EXERCISE BRIEF: Begin with the line that contains "Build this scene", end with the line that contains "H=2.65; CZ=1.30; XL=-1.2;", and extract exactly that stretch of lines.

(Rows from a 3D scene dataset)

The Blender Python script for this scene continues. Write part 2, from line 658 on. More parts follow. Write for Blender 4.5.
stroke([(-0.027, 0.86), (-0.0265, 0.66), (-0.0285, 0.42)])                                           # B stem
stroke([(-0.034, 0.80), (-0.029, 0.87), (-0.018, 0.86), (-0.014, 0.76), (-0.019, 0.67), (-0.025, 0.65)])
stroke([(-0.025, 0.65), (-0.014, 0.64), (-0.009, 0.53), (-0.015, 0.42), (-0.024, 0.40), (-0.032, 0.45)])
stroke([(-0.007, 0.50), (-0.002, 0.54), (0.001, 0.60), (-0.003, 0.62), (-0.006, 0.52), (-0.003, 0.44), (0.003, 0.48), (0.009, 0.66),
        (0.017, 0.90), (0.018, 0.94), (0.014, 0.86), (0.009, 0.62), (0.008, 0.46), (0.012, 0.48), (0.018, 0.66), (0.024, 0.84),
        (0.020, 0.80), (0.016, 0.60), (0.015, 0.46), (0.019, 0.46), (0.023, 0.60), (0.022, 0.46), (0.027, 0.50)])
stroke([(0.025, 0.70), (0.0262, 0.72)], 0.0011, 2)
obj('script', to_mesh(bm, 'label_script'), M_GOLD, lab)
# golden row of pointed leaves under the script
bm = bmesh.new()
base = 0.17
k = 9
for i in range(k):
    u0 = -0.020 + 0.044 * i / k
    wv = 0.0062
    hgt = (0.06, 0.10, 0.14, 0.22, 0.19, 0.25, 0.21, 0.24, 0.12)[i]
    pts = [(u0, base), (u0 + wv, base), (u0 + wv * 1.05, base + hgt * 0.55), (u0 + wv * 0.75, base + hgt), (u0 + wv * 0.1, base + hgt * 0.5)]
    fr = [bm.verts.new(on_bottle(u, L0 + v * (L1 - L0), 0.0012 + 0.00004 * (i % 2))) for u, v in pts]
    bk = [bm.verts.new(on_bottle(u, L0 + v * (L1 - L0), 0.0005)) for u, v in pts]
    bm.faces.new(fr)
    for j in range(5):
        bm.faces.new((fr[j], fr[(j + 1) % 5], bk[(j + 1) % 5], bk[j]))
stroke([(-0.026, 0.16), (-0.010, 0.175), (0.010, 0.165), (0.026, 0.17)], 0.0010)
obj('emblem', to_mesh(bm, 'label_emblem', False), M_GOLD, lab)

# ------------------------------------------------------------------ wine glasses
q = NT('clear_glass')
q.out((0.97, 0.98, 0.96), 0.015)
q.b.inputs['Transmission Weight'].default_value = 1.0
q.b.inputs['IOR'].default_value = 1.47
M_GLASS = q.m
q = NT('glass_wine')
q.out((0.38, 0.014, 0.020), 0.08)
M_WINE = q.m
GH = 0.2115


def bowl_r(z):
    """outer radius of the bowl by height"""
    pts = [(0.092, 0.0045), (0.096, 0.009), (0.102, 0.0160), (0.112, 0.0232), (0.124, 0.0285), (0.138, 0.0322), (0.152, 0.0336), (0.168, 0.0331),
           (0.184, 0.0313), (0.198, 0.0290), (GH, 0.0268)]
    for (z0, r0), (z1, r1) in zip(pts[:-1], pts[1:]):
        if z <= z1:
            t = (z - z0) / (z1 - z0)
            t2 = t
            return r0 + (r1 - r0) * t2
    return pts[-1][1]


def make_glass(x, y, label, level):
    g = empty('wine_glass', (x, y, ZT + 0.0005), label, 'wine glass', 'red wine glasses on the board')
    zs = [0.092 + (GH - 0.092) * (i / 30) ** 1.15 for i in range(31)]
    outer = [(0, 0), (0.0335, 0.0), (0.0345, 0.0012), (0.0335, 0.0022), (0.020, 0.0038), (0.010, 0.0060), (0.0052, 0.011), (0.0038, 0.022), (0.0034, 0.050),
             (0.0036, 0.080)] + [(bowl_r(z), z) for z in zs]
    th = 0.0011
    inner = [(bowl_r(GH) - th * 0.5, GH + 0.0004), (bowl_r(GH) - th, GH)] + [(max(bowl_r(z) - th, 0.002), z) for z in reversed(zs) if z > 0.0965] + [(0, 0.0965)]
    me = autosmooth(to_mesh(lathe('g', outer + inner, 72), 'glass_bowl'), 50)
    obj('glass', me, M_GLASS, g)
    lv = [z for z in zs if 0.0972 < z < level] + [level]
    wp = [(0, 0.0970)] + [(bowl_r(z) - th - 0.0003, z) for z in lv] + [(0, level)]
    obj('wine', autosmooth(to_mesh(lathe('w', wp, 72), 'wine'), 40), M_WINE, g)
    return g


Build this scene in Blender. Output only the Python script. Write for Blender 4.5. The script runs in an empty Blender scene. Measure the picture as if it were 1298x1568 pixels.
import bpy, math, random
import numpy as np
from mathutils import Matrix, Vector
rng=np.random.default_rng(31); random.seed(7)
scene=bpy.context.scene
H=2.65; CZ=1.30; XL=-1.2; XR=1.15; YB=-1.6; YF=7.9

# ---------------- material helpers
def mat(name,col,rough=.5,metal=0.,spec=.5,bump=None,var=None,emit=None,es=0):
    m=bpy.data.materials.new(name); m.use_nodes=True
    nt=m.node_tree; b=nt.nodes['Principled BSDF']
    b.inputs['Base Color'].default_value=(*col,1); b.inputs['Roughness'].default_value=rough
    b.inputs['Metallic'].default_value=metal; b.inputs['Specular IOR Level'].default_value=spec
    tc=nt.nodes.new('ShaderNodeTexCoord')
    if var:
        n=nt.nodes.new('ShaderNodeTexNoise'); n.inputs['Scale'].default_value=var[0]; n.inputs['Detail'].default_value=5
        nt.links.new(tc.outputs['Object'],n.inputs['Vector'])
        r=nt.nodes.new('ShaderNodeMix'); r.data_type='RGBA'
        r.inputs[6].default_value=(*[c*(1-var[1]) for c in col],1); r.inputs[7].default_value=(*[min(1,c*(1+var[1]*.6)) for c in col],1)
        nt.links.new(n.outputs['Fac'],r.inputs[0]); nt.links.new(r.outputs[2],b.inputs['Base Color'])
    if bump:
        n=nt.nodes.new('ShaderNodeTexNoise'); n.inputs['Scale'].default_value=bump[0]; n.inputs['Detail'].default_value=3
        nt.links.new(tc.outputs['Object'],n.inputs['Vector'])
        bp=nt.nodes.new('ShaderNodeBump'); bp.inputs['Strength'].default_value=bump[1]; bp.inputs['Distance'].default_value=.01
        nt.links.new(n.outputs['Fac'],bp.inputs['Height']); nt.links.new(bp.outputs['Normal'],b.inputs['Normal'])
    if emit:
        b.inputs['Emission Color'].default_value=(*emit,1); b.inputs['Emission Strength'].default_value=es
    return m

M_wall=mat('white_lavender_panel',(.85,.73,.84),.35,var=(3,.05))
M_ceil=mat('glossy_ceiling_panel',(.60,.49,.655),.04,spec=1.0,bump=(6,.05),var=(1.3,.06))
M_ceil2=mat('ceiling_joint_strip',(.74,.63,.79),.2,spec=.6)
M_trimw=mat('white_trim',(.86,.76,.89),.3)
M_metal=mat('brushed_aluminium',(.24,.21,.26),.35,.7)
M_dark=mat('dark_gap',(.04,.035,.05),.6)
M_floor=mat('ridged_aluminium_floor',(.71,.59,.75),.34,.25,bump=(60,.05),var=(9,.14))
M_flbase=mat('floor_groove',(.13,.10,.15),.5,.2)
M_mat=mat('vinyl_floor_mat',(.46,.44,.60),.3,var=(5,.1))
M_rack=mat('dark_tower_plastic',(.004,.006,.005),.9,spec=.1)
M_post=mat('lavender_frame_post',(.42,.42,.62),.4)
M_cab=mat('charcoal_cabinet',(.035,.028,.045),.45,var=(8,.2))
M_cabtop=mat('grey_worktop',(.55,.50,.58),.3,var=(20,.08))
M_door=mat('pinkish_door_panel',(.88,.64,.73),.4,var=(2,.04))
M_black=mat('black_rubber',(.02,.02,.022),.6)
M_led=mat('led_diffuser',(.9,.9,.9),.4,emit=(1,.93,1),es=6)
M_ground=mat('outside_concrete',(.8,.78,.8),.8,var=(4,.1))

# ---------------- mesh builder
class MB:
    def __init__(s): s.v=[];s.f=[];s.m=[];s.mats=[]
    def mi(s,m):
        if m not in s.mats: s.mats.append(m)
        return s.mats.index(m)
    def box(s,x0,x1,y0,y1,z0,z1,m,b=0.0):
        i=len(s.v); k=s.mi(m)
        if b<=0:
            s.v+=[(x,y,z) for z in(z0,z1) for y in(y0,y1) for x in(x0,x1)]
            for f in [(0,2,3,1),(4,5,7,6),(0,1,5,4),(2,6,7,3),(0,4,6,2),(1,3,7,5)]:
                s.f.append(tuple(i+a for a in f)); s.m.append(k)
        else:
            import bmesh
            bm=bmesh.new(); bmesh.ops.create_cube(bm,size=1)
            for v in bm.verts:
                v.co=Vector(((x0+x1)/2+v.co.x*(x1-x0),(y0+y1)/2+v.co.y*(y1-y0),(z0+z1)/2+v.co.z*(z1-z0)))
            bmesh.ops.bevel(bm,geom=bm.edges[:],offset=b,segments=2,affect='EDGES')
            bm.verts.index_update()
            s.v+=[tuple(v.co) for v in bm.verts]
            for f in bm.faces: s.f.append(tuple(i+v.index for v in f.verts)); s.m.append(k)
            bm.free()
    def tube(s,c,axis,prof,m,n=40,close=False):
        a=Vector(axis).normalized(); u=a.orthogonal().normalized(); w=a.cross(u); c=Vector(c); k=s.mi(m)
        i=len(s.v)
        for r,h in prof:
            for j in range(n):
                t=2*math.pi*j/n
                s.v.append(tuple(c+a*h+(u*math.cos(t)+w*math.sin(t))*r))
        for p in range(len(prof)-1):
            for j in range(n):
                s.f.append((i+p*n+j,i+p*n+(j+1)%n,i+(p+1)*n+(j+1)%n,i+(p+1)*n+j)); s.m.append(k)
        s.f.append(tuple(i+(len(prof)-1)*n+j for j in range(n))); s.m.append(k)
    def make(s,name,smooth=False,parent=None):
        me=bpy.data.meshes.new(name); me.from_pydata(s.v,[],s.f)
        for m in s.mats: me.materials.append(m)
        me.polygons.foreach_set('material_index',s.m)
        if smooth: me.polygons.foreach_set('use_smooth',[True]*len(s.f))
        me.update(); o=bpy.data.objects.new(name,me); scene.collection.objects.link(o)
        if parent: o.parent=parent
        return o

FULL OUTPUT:
Build this scene in Blender. Output only the Python script. Write for Blender 4.5. The script runs in an empty Blender scene. Measure the picture as if it were 1298x1568 pixels.
import bpy, math, random
import numpy as np
from mathutils import Matrix, Vector
rng=np.random.default_rng(31); random.seed(7)
scene=bpy.context.scene
H=2.65; CZ=1.30; XL=-1.2; XR=1.15; YB=-1.6; YF=7.9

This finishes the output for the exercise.